Business / Markets

Exercising caution amid QE4

By Wei Tian (China Daily) Updated: 2012-12-14 09:37

China may adopt a prudent monetary policy in response to possible currency appreciation resulting from the fourth round of quantitative easing, or QE4, by the United States, experts said.

The US Federal Reserve on Wednesday said it will launch its latest quantitative easing measures, committing $45 billion a month to buy long-term Treasury securities to replace Operation Twist, which expires at the end of the year.

Operation Twist is a monetary policy in which the Fed buys and sells short-term and long-term bonds depending on their objective.

Along with Washington's round of QE3, which committed $40 billion a month to buy mortgage-backed securities, the total monthly bond purchases by the Fed will amount to $85 billion a month.

The Fed will hold interest rates to near zero until the US unemployment rate falls below 6.5 percent and said it expects to keep rates low as long as its inflation forecast stays below 2.5 percent.

Louis Kuijs, chief China economist with Royal Bank of Scotland, said QE4 was in line with the easing policy stance followed by the Fed, and such a stance of low interest rates and high liquidity will not stop even when this round of quantitative easing is over.

"It will only be one step in a series of easing measures," he said, explaining that such measures will generate capital inflow for Asia and China in particular, which is likely to mean added pressure to China's current account balance and international payments.

He said the yuan will continue to appreciate against the dollar because of QE4, although the trend is also partly a result of a rising currency value backed by the country's increasing production capacity.

Kuijs' opinion was echoed in a survey of 100 economists by Fifty-four 54 percent of the respondents said the yuan exchange rate will rise against the dollar in 2013 - nearly seven times the percentage projecting a depreciation.

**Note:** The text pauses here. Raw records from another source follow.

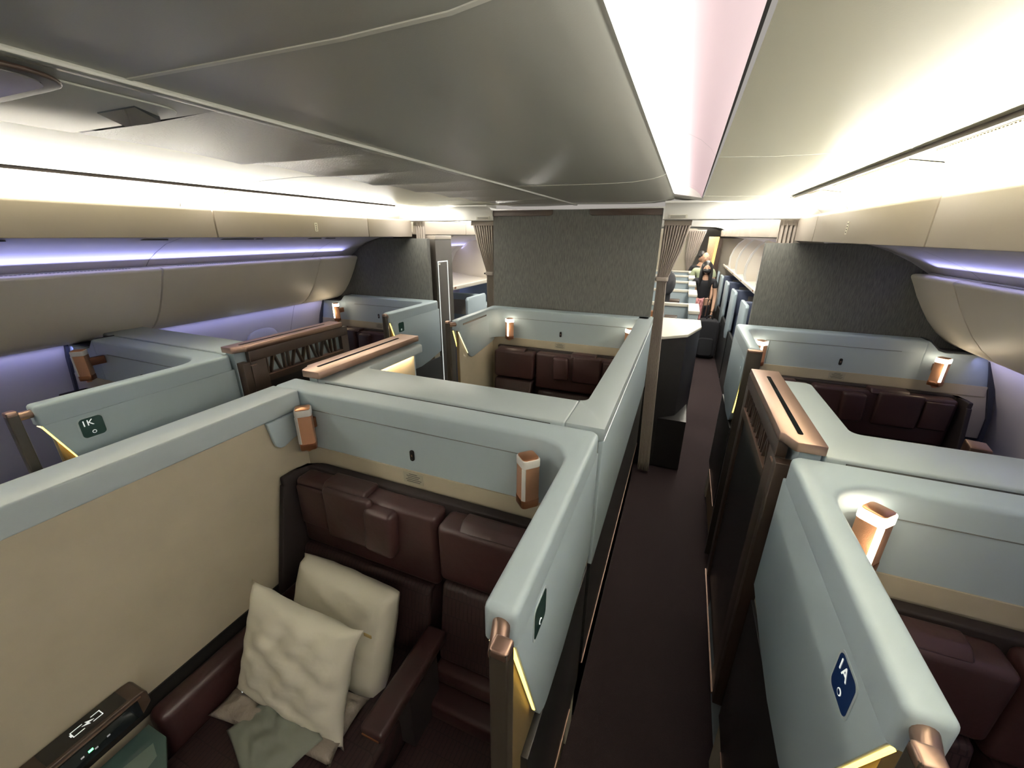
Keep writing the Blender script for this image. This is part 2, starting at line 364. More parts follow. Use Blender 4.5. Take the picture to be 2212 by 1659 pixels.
# overhead bins along the windows: closed in this cabin
binp = [(1.335, 1.838), (1.318, 1.832), (1.316, 1.818), (1.345, 1.765), (1.375, 1.705), (1.42, 1.63), (1.47, 1.555), (1.53, 1.485), (1.59, 1.435), (1.65, 1.405), (1.70, 1.394), (1.735, 1.388), (1.655, 1.53), (1.535, 1.695), (1.438, 1.815), (1.415, 1.838)]
def grille(s, a, b, root):
    X = lambda x: x if s > 0 else 2*XC-x
    g = G(); n = int((b-a)/.016)
    for k in range(n):
        for j in range(2):
            x = 1.362+j*.016; y = a+k*.016+(.008 if j else 0); g.box(*sorted((X(x), X(x+.008))), y, y+.008, 1.8385, 1.8392)
    return g.done('air_slots', 'seam', root)
for s, sd in ((-1, 'left'), (1, 'right')):
    X = lambda x: x if s > 0 else 2*XC-x
    ys = [-2.2, -.92, .35, 1.63, 2.90, 3.375]
    names = ['front', 'second from the front', 'nearest', 'middle', 'rearmost short']
    for i, (a, b) in enumerate(zip(ys, ys[1:])):
        if i == 0: continue
        lab = {1: 'cream closed overhead bin beside the camera on the %s wall' % sd, 2: 'long cream closed overhead bin above the near window suite on the %s' % sd,
               3: 'long cream closed overhead bin ahead of the short end bin on the %s wall' % sd, 4: 'short end overhead bin touching the grey bulkhead on the %s' % sd}[i]
        t = thing('overhead_bin', lab, 'overhead bin', (X(1.5), (a+b)/2, 1.385), 'closed overhead bins')
        G().prism(mirror(binp, s), 'y', a+.004, b-.004).done('bin_body', 'binc', t, .006, 2)
        if i < 4: grille(s, a+.12, b-.12, t)
        if i == 3 and s < 0: G().ball((X(1.655), a+.004, 1.47), .006, .006, .012).done('latch_button', 'ink', t)
    # pale strips that hide the wash lamps at bin top and bin foot
    struct(G().box(*sorted((X(1.40), X(1.455))), Y0, 3.375, 1.838, 1.842).done('trim_17' if s > 0 else 'trim_18', 'bluec'))

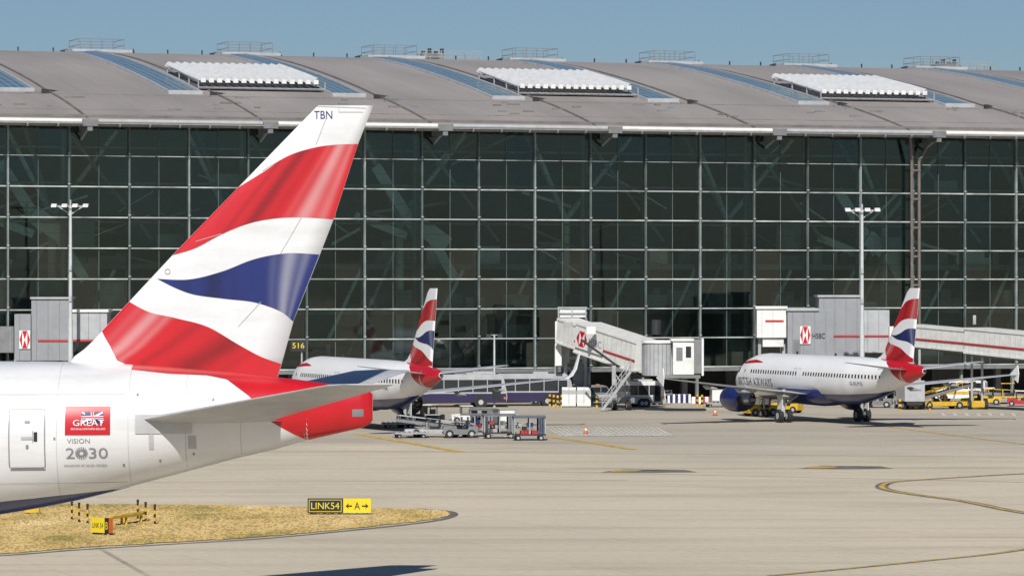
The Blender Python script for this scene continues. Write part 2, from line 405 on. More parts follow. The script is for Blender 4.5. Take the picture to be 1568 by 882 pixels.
redlow = [(st7(x), z7(y)) for x, y in ((205,565),(260,571),(320,574),(350,580),(385,605),(402,625),(420,645),(450,662),(475,675),(520,664),(572,650))]
for side in (-1, 1):
    F7.patch(mb, st7(205), st7(570.8), lambda s: 99, lambda s: lerp_tab(redlow, s)[0], red, side, .014, 90, 14)
    def ub(s):
        px = (s+X0)*S7+784; return z7(765-17*max(px, -150)/175)
    F7.patch(mb, 8, st7(200), ub, lambda s: -99, navy, side, .012, 90, 8)
mb.build('fuselage_colour', w7, recalc=False)
mb = MB()
def R7(x0, x1, y0, y1, mat, off=.012, nx=None): F7.patch(mb, st7(x0), st7(x1), z7(y0), z7(y1), mat, -1, off, nx or 3, 8)
for r in ((28,29.8,625,708),(81,82.8,625,708),(31,80,621.5,623),(31,80,710,711.8)): R7(*r, doorline)
for x, y in ((29.4,623.6),(81.2,623.6),(29.4,709.6),(81.2,709.6)): R7(x-1, x+1, y-1, y+1, doorline)
R7(66,71,657,671,wglass,.02); R7(64,65,655,673,doorline,.018); R7(47,66,664,668,lightgrey,.03); R7(30,82,712.6,715,doorline,.01)
R7(54,58,676,682,doorline,.02); R7(52,60,640,644,doorline,.02)
for k in range(0, 60):
    x = 3 - 22.5*k
    if 14 < k < 17: continue
    R7(x-4, x+4, 658, 672, wglass, .014, 2)
R7(-14, 5, 627, 643, navy, .02)
R7(112,179,619,662,red,.014)
R7(136,169,627,644,navy,.02)
def seg(x0,y0,x1,y1,w,mat,off):
    dx, dy = x1-x0, y1-y0; l = math.hypot(dx, dy); nx, ny = -dy/l*w/2, dx/l*w/2
    P = [F7.SZ(st7(a), z7(b), -1, off) for a, b in ((x0+nx,y0+ny),(x1+nx,y1+ny),(x1-nx,y1-ny),(x0-nx,y0-ny))]
    mb.add(P, [(0,1,2,3)], mat)
seg(137,628,168,643,2.6,txt_white,.024); seg(137,643,168,628,2.6,txt_white,.026)
seg(136,635.5,169,635.5,4.5,txt_white,.028); seg(152.5,627,152.5,644,4.5,txt_white,.030)
seg(136,635.5,169,635.5,2.2,red,.033); seg(152.5,627,152.5,644,2.2,red,.036)
def T7(body, x0, x1, y0, y1, mat, off=.02):
    text_on(mb, body, lambda u, v: F7.SZ(st7(x0+(x1-x0)*u), z7(y1+(y0-y1)*v), -1, off), mat)
T7('GREAT', 124, 170, 639, 648, txt_white, .04); T7('BRITAIN & NORTHERN IRELAND', 121, 172, 651, 654, txt_white)
T7('VISION', 115, 149, 667, 674, txt_grey); T7('2', 113, 126, 681, 697, txt_grey); T7('30', 147, 175, 681, 697, txt_grey)
T7('KINGDOM OF SAUDI ARABIA', 110, 173, 706, 709.5, txt_grey)
for k in range(16):
    a = 2*math.pi*k/16; seg(136+3*math.cos(a), 689+3*math.sin(a), 136+9.5*math.cos(a), 689+9.5*math.sin(a), 1.6, txt_grey, .02)
for x in (99, 205, 290, 372): F7.apatch(mb, st7(x), st7(x+.6), lambda s: .15, lambda s: 2.7, lineg, -1, .010, 1, 30)
for y in (601, 735): R7(-240, 200, y, y+.6, lineg, .010, 60)
for x, y in ((95,665),(217,600),(250,700),(300,690),(330,608),(196,706)): R7(x, x+3, y, y+4, txt_grey, .012)
R7(294, 306, 664, 684, lineg, .012); R7(295, 305, 665, 683, lightgrey, .016)
mb.build('fuselage_markings', w7, recalc=False)
mb = MB()
def FP7(px, py, off=.016):
    u, v = uv(px, py); return fin7.P(u, z7(py), -1, off)
text_on(mb, 'TBN', lambda u, v: FP7(481+28*u, 182.5-12*v, .02), navy)
def fl(x0, y0, x1, y1, w=.02, n=20, mat=lineg):
    a = [Vector(FP7(x0+(x1-x0)*i/n, y0+(y1-y0)*i/n, .022)) for i in range(n+1)]; d = (a[-1]-a[0]).normalized(); nn = Vector((0, d.z, -d.y))*w
    mb.grid([[p+nn, p-nn] for p in a], mat)
fl(519,163,519,172,.012); fl(519,172,556,172,.012)
fl(500,180,484,222,.010); fl(462,333,430,388,.010); fl(400,462,365,500,.010)
fl(480,163,560,166,.012)
fl(300,370,340,358,.009); fl(402,262,430,245,.008)
for i in range(12):
    a = 2*math.pi*i/12; fl(257+4*math.cos(a), 416+4*math.sin(a), 257+4*math.cos(a+.5), 416+4*math.sin(a+.5), .012, 1, txt_grey)
mb.build('fin_markings', w7, recalc=False)
mb = MB()
wing(mb, [(0.6, st7(212), 7.12, 5.5, .064), (2.1, st7(224), 7.25, 4.9, .064), (10.6, st7(228)+7.1, 8.72, 2.3, .05), (11.0, st7(228)+7.8, 8.77, 1.7, .03)], wing_grey)
wing(mb, [(2.6, 26, 5.0, 13, .06), (10, 33, 5.9, 8, .055), (30, 48, 8.4, 2.6, .05), (32.4, 51.5, 8.7, .6, .04)], wing_grey)
mb.build('wings_and_tailplane', w7)
mb = MB()
for side in (-1, 1):
    F7.patch(mb, st7(216), st7(300), z7(632), z7(660), wing_grey, side, .04, 10, 4)
    F7.patch(mb, st7(236), st7(243), z7(652), z7(684), lineg, side, .02, 2, 4)
    for k in range(3):
        for j in (-.7, .7): mb.wheel((side*5.5+j, -(36+k*1.45), .65), .65, .5)
    mb.cyl((side*5.5, -37.4, .7), (side*5.2, -37.4, 4.8), .22, .25, lightgrey)
for j in (-.4, .4): mb.wheel((j, -6, .55), .55, .4)
mb.cyl((0, -6, .6), (0, -6, 4), .15, .15, lightgrey)
F7.patch(mb, st7(540), st7(557), z7(626), z7(637), midgrey, -1, .03, 3, 3)
mb.build('landing_gear', w7)

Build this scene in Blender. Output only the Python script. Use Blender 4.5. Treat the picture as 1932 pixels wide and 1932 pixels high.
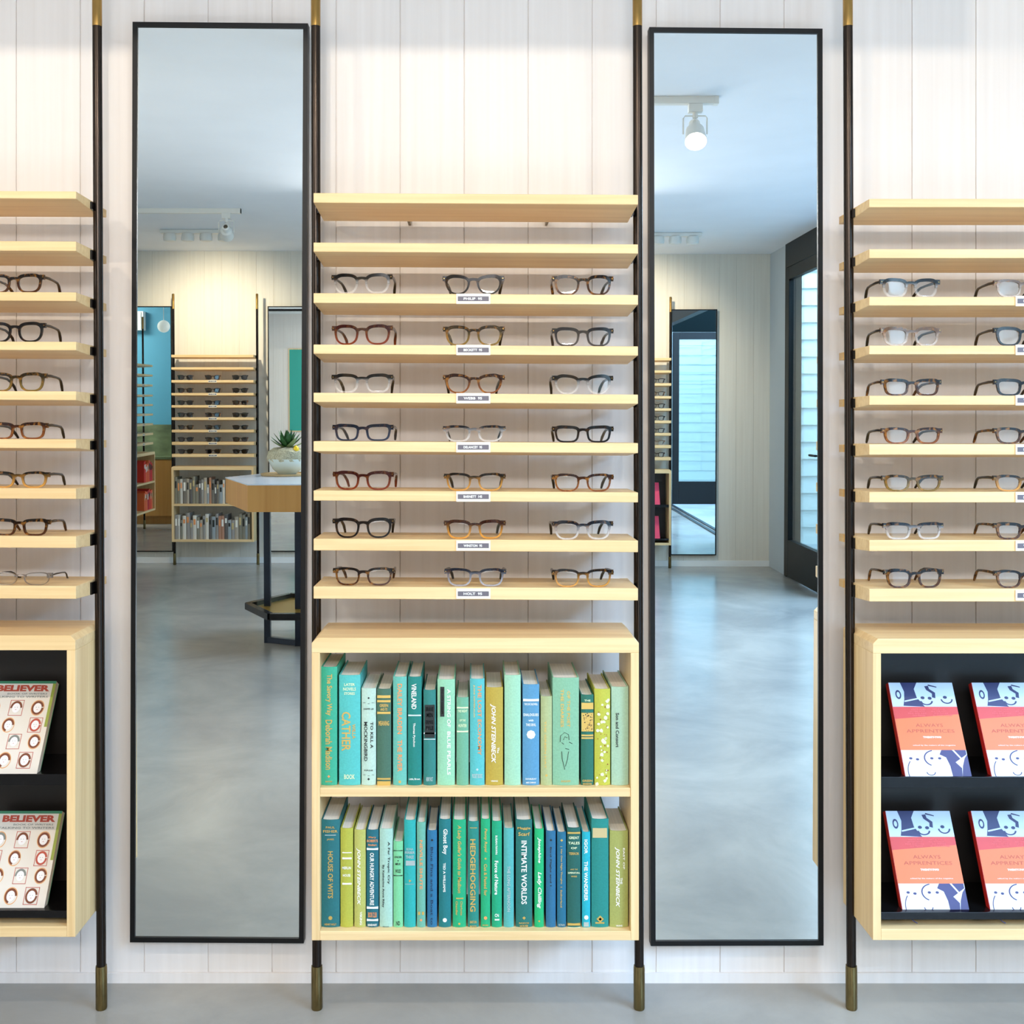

Guan Qingyou, a senior researcher with Minsheng Securities Co Ltd, said QE4 will not have a great effect on the Chinese market as it has been much anticipated.

However, he said it adds pressure to China's policymakers, who need to support steady growth while guarding against a possible rise in housing prices.

"We should maintain the continuity of our macro policies ... monetary policy needs to be prudent, but not too stringent."